Every line below that contains "scene" is to be copied.

DATA SECTION —
╔══
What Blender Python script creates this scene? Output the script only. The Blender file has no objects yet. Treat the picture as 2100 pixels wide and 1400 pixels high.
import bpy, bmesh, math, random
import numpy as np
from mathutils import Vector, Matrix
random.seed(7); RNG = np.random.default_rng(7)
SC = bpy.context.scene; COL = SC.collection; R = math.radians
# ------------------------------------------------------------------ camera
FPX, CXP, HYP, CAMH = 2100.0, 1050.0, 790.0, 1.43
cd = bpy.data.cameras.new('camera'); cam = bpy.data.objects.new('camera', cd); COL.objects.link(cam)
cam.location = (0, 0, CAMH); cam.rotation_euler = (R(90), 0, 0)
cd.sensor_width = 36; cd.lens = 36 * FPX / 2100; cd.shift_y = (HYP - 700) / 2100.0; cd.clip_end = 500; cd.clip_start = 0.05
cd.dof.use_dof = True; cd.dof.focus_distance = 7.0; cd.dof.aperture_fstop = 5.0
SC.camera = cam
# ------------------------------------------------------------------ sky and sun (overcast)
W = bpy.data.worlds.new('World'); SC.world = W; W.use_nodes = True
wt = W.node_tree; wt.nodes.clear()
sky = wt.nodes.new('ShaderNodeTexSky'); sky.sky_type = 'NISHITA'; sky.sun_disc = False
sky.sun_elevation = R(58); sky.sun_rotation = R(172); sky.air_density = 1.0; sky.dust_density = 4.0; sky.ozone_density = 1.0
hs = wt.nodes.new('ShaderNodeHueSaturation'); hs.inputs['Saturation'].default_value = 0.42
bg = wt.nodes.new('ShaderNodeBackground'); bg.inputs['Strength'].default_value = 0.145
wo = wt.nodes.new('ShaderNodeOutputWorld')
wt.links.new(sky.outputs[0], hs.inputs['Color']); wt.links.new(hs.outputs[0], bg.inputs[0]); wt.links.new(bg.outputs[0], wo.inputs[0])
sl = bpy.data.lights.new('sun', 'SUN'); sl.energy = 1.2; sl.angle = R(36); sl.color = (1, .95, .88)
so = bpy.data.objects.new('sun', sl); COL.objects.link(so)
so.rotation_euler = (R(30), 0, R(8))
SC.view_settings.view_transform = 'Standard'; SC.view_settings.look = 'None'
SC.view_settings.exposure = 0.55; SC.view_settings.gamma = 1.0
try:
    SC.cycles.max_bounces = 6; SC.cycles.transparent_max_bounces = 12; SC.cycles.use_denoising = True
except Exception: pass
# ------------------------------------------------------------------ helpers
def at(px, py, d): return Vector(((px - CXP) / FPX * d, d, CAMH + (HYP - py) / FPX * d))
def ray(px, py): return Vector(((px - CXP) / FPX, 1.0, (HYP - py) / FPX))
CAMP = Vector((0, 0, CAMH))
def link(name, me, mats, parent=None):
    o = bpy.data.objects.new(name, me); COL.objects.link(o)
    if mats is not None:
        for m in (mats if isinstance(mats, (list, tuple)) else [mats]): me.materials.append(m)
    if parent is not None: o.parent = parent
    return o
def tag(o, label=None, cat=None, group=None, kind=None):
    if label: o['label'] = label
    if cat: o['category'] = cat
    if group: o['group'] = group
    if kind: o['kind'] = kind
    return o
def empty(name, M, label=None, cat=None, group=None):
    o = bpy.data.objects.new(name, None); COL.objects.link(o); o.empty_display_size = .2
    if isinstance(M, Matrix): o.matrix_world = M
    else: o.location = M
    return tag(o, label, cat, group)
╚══
SOLUTION TO THE PROBLEM —
What Blender Python script creates this scene? Output the script only. The Blender file has no objects yet. Treat the picture as 2100 pixels wide and 1400 pixels high.
SC = bpy.context.scene; COL = SC.collection; R = math.radians